The boundaries of modern drama may not be broken in this revival of Sam Shepard's showdown between two brothers, but Wilson Milam's bravado production rounds off a season that has put the Old Vic back in the premier league of regional theatres.
Shepard's play is a rewrite of David Miller's 1962 western Lonely Are the Brave, which sees ex-con cowboy Kirk Douglas finding that the horse is no match for sheriff Walter Matthau's Jeep and helicopters. Heavy-drinking thief Lee is pitted against younger brother Austin, the embodiment of the American dream with his wife, kids, Ivy League education and successful career as a screenwriter. On the verge of his big break, Austin is house-sitting his mother's home in LA when Lee rolls up out of the desert like a bad mirage. Soon the pretty house is trashed and the brothers stage their own version of Gunfight at the OK Corral.

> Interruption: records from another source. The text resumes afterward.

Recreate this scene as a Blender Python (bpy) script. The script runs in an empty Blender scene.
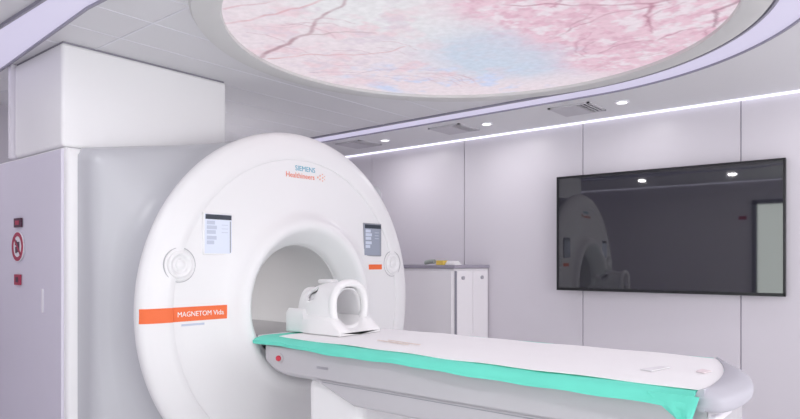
import bpy, bmesh, math, random
import numpy as np
from mathutils import Vector, Matrix

random.seed(7)
sc = bpy.context.scene
COL = sc.collection
PI = math.pi

# ------------------------------------------------------------------ camera
CAM_H = 1.29
cam = bpy.data.objects.new('camera', bpy.data.cameras.new('camera'))
COL.objects.link(cam)
cam.location = (0, 0, CAM_H)
cam.rotation_euler = (PI / 2, 0, math.atan2(.639, .769))
cam.data.sensor_width = 36
cam.data.lens = 639 / 800 * 36
cam.data.shift_y = 51.5 / 800
cam.data.clip_start = .02
sc.camera = cam

# ------------------------------------------------------------------ view, world, large lights
sc.view_settings.view_transform = 'Standard'
sc.view_settings.look = 'None'
sc.view_settings.gamma = 1
sc.view_settings.use_curve_mapping = False
sc.view_settings.exposure = 0.10
sc.cycles.max_bounces = 12
sc.cycles.diffuse_bounces = 8
sc.cycles.sample_clamp_indirect = 6

w = bpy.data.worlds.new('world'); sc.world = w
w.use_nodes = True
w.node_tree.nodes['Background'].inputs[0].default_value = (.82, .84, 1, 1)
w.node_tree.nodes['Background'].inputs[1].default_value = .6

DOWN_W = 2.5          # each recessed downlight by the panel wall
DOWN2_W = 4.2         # each recessed downlight by the door wall
BORE_W = 2.3
LAV = (.80, .76, 1.0)
E_PICTURE = .90        # backlit ceiling picture
E_BAND = 1.05          # oval light band
E_COVE = 1.05           # LED line along the walls
E_DOOR = 3.0           # daylight in the frosted door
WINDOW_W = 70        # added light from an unseen window, brightens faces towards +X


def area(name, loc, rot, sx, sy, power, color):
    l = bpy.data.lights.new(name, 'AREA')
    l.shape = 'RECTANGLE'; l.size = sx; l.size_y = sy
    l.energy = power; l.color = color
    o = bpy.data.objects.new(name, l); COL.objects.link(o)
    o.location = loc; o.rotation_euler = rot
    return o


area('window_fill', (2.52, 2.55, 1.45), (0, PI / 2, 0), 1.4, 3.6, WINDOW_W, (1, .985, .97))  # fill light out of view, added to brighten the scanner front

# ------------------------------------------------------------------ materials


def mat(name, color, rough=.5, metal=0, spec=.5, emit=None, es=0, noise=0, nscale=8, bump=0, coat=0, sub=0, ior=1.45):
    m = bpy.data.materials.new(name); m.use_nodes = True
    nt = m.node_tree; b = nt.nodes['Principled BSDF']
    b.inputs['Base Color'].default_value = (*color, 1)
    b.inputs['Roughness'].default_value = rough
    b.inputs['Metallic'].default_value = metal
    b.inputs['Specular IOR Level'].default_value = spec
    b.inputs['Coat Weight'].default_value = coat
    b.inputs['IOR'].default_value = ior
    if emit:
        b.inputs['Emission Color'].default_value = (*emit, 1)
        b.inputs['Emission Strength'].default_value = es
    if noise or bump:
        tc = nt.nodes.new('ShaderNodeTexCoord')
        n = nt.nodes.new('ShaderNodeTexNoise'); n.inputs['Scale'].default_value = nscale
        n.inputs['Detail'].default_value = 4
        nt.links.new(tc.outputs['Object'], n.inputs['Vector'])
        if noise:
            mx = nt.nodes.new('ShaderNodeMix'); mx.data_type = 'RGBA'
            mx.inputs[6].default_value = (*[c * (1 - noise) for c in color], 1)
            mx.inputs[7].default_value = (*[min(1, c * (1 + noise)) for c in color], 1)
            nt.links.new(n.outputs['Fac'], mx.inputs[0])
            nt.links.new(mx.outputs[2], b.inputs['Base Color'])
        if bump:
            bp = nt.nodes.new('ShaderNodeBump'); bp.inputs['Strength'].default_value = bump
            bp.inputs['Distance'].default_value = .01
            nt.links.new(n.outputs['Fac'], bp.inputs['Height'])
            nt.links.new(bp.outputs[0], b.inputs['Normal'])
    return m


M = dict(
    wall=mat('wall_panel', (.67, .645, .69), .35, noise=.01, nscale=1.5),
    seam=mat('wall_seam', (.45, .43, .50), .6, noise=.02),
    ceil=mat('ceiling_tile', (.72, .72, .735), .5, noise=.015, nscale=2),
    tile_gap=mat('tile_joint', (.76, .76, .80), .5, noise=.02),
    ring=mat('ring_metal', (.64, .64, .63), .5, noise=.01),
    floor=mat('floor_vinyl', (.84, .83, .84), .25, noise=.03, nscale=3),
    cove=mat('cove_light', (.9, .9, 1), emit=(.88, .86, 1), es=E_COVE, noise=.01),
    band=mat('band_light', (.2, .2, .22), emit=(.46, .43, .57), es=E_BAND, noise=.01),
    band_edge=mat('band_edge', (.30, .29, .36), .4, noise=.02),
    white=mat('gantry_white', (.86, .86, .865), .35, noise=.008, nscale=3),
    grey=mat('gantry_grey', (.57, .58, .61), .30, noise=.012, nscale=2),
    casing=mat('casing_white', (.90, .90, .905), .45, noise=.01, nscale=2),
    side_shade=mat('side_shade_lavender', (.72, .695, .79), .4, noise=.01),  # dimmer side of the white cover, put into the colour
    liner=mat('bore_liner', (.70, .695, .70), .5, noise=.01),
    rail=mat('bore_rail', (.36, .35, .36), .45, noise=.03),
    orange=mat('orange_vinyl', (.90, .17, .05), .5, noise=.02),
    ink_white=mat('ink_white', (.95, .93, .9), .5, noise=.01),
    ink_blue=mat('ink_teal', (.12, .45, .60), .5, noise=.02),
    ink_orange=mat('ink_orange', (.85, .22, .12), .5, noise=.02),
    ink_dot=mat('ink_dots', (.9, .55, .45), .5, noise=.02),
    screen=mat('display_glass', (.20, .22, .28), .12, emit=(.66, .69, .80), es=.80, noise=.02),
    screen_b=mat('display_glass_dim', (.12, .13, .17), .12, emit=(.30, .32, .40), es=.6, noise=.02),
    screen_dark=mat('display_header', (.05, .06, .08), .2, noise=.05),
    screen_mid=mat('display_block', (.16, .18, .24), .2, emit=(.48, .50, .60), es=.8, noise=.05),
    bezel_grey=mat('display_bezel', (.30, .31, .34), .35, noise=.02),
    groove=mat('groove', (.50, .50, .52), .5, noise=.02),
    body=mat('table_body_grey', (.56, .55, .575), .38, noise=.01, nscale=3),
    cap=mat('table_cap_lavender', (.52, .515, .57), .5, noise=.01),
    pad=mat('tabletop', (.8, .8, .82), .5, noise=.01),
    sheet=mat('paper_sheet', (.94, .935, .94), .8, noise=.02, nscale=6, bump=.25),
    teal=mat('teal_cloth', (.16, .76, .60), .7, noise=.12, nscale=5, bump=.5),
    coil=mat('coil_plastic', (.90, .90, .90), .35, noise=.01),
    coil_in=mat('coil_lining', (.78, .78, .79), .6, noise=.01),
    red=mat('red_button', (.65, .05, .08), .3, noise=.05),
    dark=mat('dark_plastic', (.03, .03, .035), .4, noise=.05),
    print_g=mat('faint_print', (.84, .74, .68), .8, noise=.03),
    print_w=mat('faint_print_pink', (.86, .76, .78), .8, noise=.03),
    print_s=mat('faint_print_grey', (.83, .82, .84), .8, noise=.03),
    tv_bezel=mat('tv_bezel', (.012, .012, .015), .3, noise=.05),
    tv=mat('tv_glass', (.012, .012, .020), .03, ior=1.85, noise=.02),
    cab=mat('cabinet_paint', (.88, .86, .88), .45, noise=.01),
    cab_top=mat('cabinet_top', (.34, .32, .38), .4, noise=.02),
    cab_gap=mat('cabinet_gap', (.32, .31, .36), .5, noise=.02),
    knob=mat('knob_metal', (.45, .44, .48), .35, metal=.4, noise=.03),
    sign_red=mat('sign_red', (.42, .04, .09), .5, noise=.03),
    sign_dark=mat('sign_dark', (.09, .03, .06), .5, noise=.03),
    sign_white=mat('sign_white', (.82, .80, .85), .5, noise=.01),
    yellow=mat('yellow_card', (.85, .62, .12), .5, noise=.02),
    green_grey=mat('green_grey', (.36, .40, .36), .5, noise=.03),
    lamp=mat('lamp_lens', (.9, .9, .9), emit=(1, .98, 1), es=1.2, noise=.01),
    lamp_ring=mat('lamp_ring', (.8, .8, .84), .3, noise=.01),
    vent=mat('vent_frame', (.56, .55, .58), .5, noise=.01),
    slot=mat('vent_slot', (.08, .08, .09), .6, noise=.05),
    door_glass=mat('door_glass', (.5, .52, .5), .3, emit=(.88, .95, .90), es=E_DOOR, noise=.01),
    door_frame=mat('door_frame', (.20, .20, .23), .35, metal=.5, noise=.03),
    win_frame=mat('window_frame', (.6, .6, .63), .35, noise=.02),
)
g = bpy.data.materials.new('window_glass'); g.use_nodes = True
bb = g.node_tree.nodes['Principled BSDF']
bb.inputs['Transmission Weight'].default_value = 1; bb.inputs['Roughness'].default_value = 0
bb.inputs['IOR'].default_value = 1.0; bb.inputs['Base Color'].default_value = (.97, .98, 1, 1)
M['glass'] = g

# ------------------------------------------------------------------ helpers


def tag(o, label=None, cat=None, group=None, kind=None):
    if label: o['label'] = label
    if cat: o['category'] = cat
    if group: o['group'] = group
    if kind: o['kind'] = kind
    return o


def empty(name, loc, label, cat, group=None):
    o = bpy.data.objects.new(name, None); COL.objects.link(o)
    o.location = loc; o.empty_display_size = .1
    return tag(o, label, cat, group)


def obj(name, bm, m, parent=None, smooth=False, bevel=0, seg=2, angle=35):
    me = bpy.data.meshes.new(name)
    bmesh.ops.recalc_face_normals(bm, faces=bm.faces)
    bm.to_mesh(me); bm.free()
    mm = m if isinstance(m, (list, tuple)) else [m]
    for x in mm: me.materials.append(M[x] if isinstance(x, str) else x)
    if smooth or bevel:
        for p in me.polygons: p.use_smooth = True
        me.set_sharp_from_angle(angle=math.radians(angle))
    o = bpy.data.objects.new(name, me); COL.objects.link(o)
    if parent:
        o.parent = parent
        pl = Vector(parent.location)
        q = parent.parent
        while q: pl += q.location; q = q.parent
        me.transform(Matrix.Translation(-pl))
    if bevel:
        b = o.modifiers.new('bevel', 'BEVEL'); b.width = bevel; b.segments = seg
        b.limit_method = 'ANGLE'; b.angle_limit = math.radians(40)
    return o


def B(): return bmesh.new()


def box(bm, x0, x1, y0, y1, z0, z1, mi=0):
    v = [bm.verts.new((x, y, z)) for x in (x0, x1) for y in (y0, y1) for z in (z0, z1)]
    for f in ((0, 1, 3, 2), (4, 6, 7, 5), (0, 4, 5, 1), (2, 3, 7, 6), (0, 2, 6, 4), (1, 5, 7, 3)):
        bm.faces.new([v[i] for i in f]).material_index = mi
    return bm


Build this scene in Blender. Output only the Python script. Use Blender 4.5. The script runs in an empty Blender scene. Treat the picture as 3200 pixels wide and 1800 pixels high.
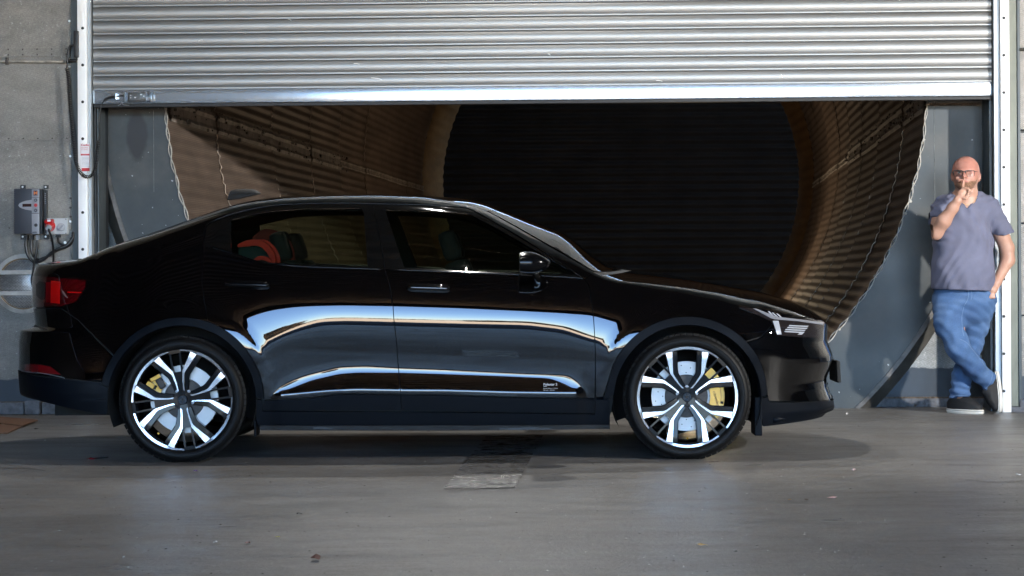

At stake here are two visions of the American male: the antisocial outlaw, hungry but free as he rides off into the sunset and towards a future of no teeth and cirrhosis of the liver; and the prosperous, technology-dependent all-American man peddling stories for the Hollywood dream factory. Neither is very attractive, and the central image is of two men lost in a vast prairie as they endlessly chase each other.
Phil Daniels as Lee and Andrew Tiernan as Austin are both dynamite, and this is a powerful indictment of what it takes to be a man in the land where the myth has turned sour.